Contos em Tom Maior

Você já pensou em como seria a sua vida se você pudesse criar uma trilha sonora para ela? Ou, ainda melhor, se em cada momento uma música tocasse por si mesma durante as ações do cotidiano? Nos filmes, as canções dão a textura da cena, enriquecem o drama, compõem a perfeição do quadro. Ao ler Vou te Contar: 20 Histórias ao Som de Tom Jobim, lançado em dezembro pela Editora Rocco, senti-me mergulhada no universo de Jobim em todos os sentidos. De repente, não era o meu apartamento, era o Rio com as suas praias e gente bonita. Já não era o canto isolado da cama apropriado para a leitura, mas a varanda de um hotel em Copacabana. E a trilha sonora de Wave a Águas de Março.

20 histórias para celebrar os 20 anos desde a partida de um dos mais importantes nomes da música brasileira, Tom Jobim (1927-1994), Vou te Contar vai muito além de uma compilação de histórias inspiradas nas canções do parceiro e grande amigo de Vinicius de Moraes. Trata-se de uma obra que resgata a ideia do quanto há músicas que de fato norteiam os diversos momentos da vida. Organizado pela poeta e tradutora premiada Celina Portocarrero, as narrativas são assinadas tanto por autores veteranos como Silviano Santiago com o conto “Cai a Tarde”, que discorre sobre um rompimento e a relação existente entre amor e culpa, quanto por autores estreantes, como é o caso de Sandra Luz com o conto “Esquecendo Você” que, tanto quanto a canção, descreve o processo de ter que passar a vida esquecendo um grande amor.

Entre amores que vêm e vão, a intertextualidade anunciada nos títulos dos contos que remetem a canções surge também no diálogo com outras obras da literatura universal.

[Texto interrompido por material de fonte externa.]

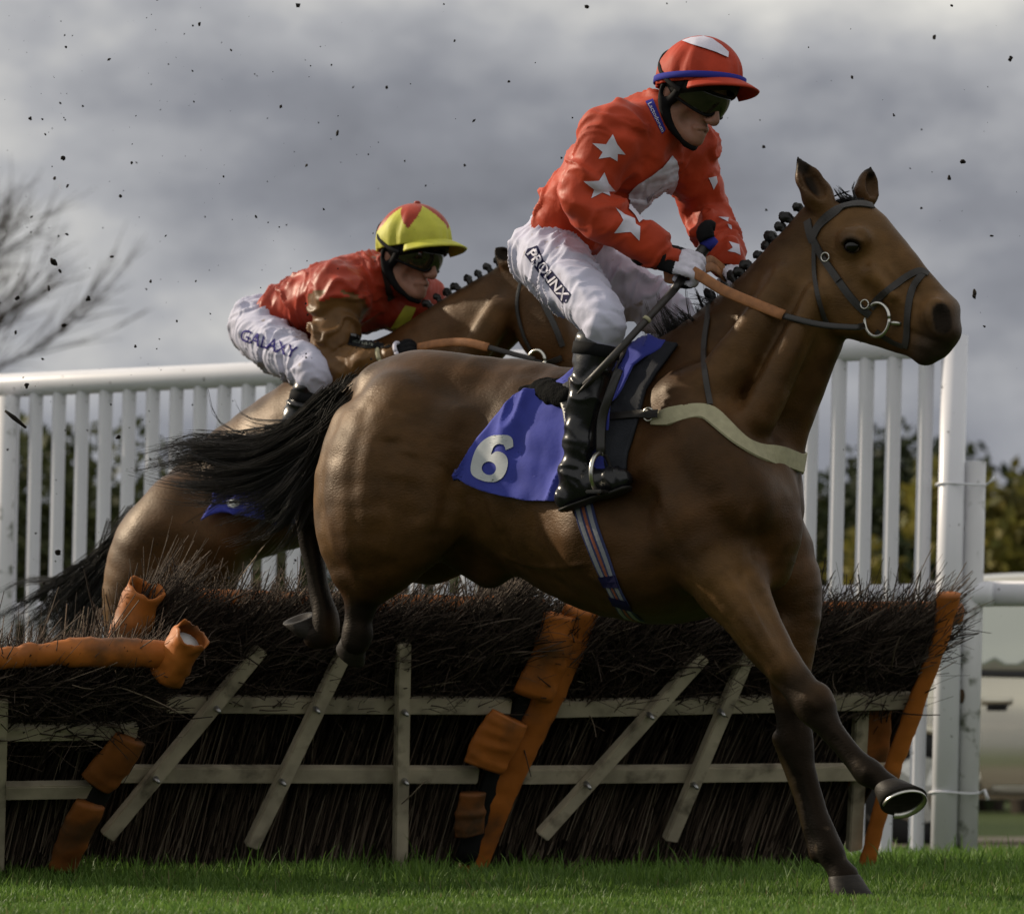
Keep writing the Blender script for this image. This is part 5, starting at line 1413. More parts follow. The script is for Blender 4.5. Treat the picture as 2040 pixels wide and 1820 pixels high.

No provocativamente colorido e sonoro “Querida” que anuncia em sua abertura, “Para mim é sempre noite”, temos o diálogo com a saga de Ulysses e Penélope da Odisseia. Já em “Na Solidão da Noite”, de Claudia Nina, ressoam os ecos do poema de Edgar Allan Poe O Corvo. Além disso, há as referências às figuras femininas presentes em diversas composições musicais de Tom Jobim. Uma delas é Gabriela do conto homônimo de Henrique Rodrigues que narra o universo feito de cotidiano e palavras da personagem com o mesmo nome e a educação da/pela leitura/literatura. Uma outra é a Luiza construída de memória e referências a experimentação do amor no belo conto de Lúcia Bettencourt.

Permeada pelas águas e geografia carioca, a obra inicia com a chegada de um amor trazido pelas ondas do mar, uma daquelas que a gente pula no ritual de ano novo em busca de renovação, “minha mão na sua mão”. O encerramento, por sua vez, dá-se com a poesia de um “beijo assustado” ao ritmado som das águas que fecham o verão e trazem uma promessa de vida ao coração.

“Finalmente, alguém tinha reconhecido a fantasia da moça, que não era nem bailarina, nem parafuso e muito menos um pião. Era, sim, uma colombina criada à sua moda e que agora havia encontrado não só quem dissesse o seu verdadeiro figurino, como também a acolhesse na condição de par; não estava mais só na escuridão.”

 

Cris Lira é mestre em Literatura Brasileira e estudante de doutorado na Universidade da Geórgia, nos EUA, onde dá aulas de português. Email: clira@uga.edu

 

2 comentários em “Contos em Tom Maior”

  1. Eu sempre pensei sobre como a vida seria mais interessante se tivessémos mesmo música ambiente no dia a dia de acordo com cada uma das ações do cotidiano. Música do Tom, na minha vida, é certeira! E agora também com literatura. Obrigada pela rica dica, Cris Lira. E parabéns, Top View, pela coluna livros que é a parte da minha dose cultural.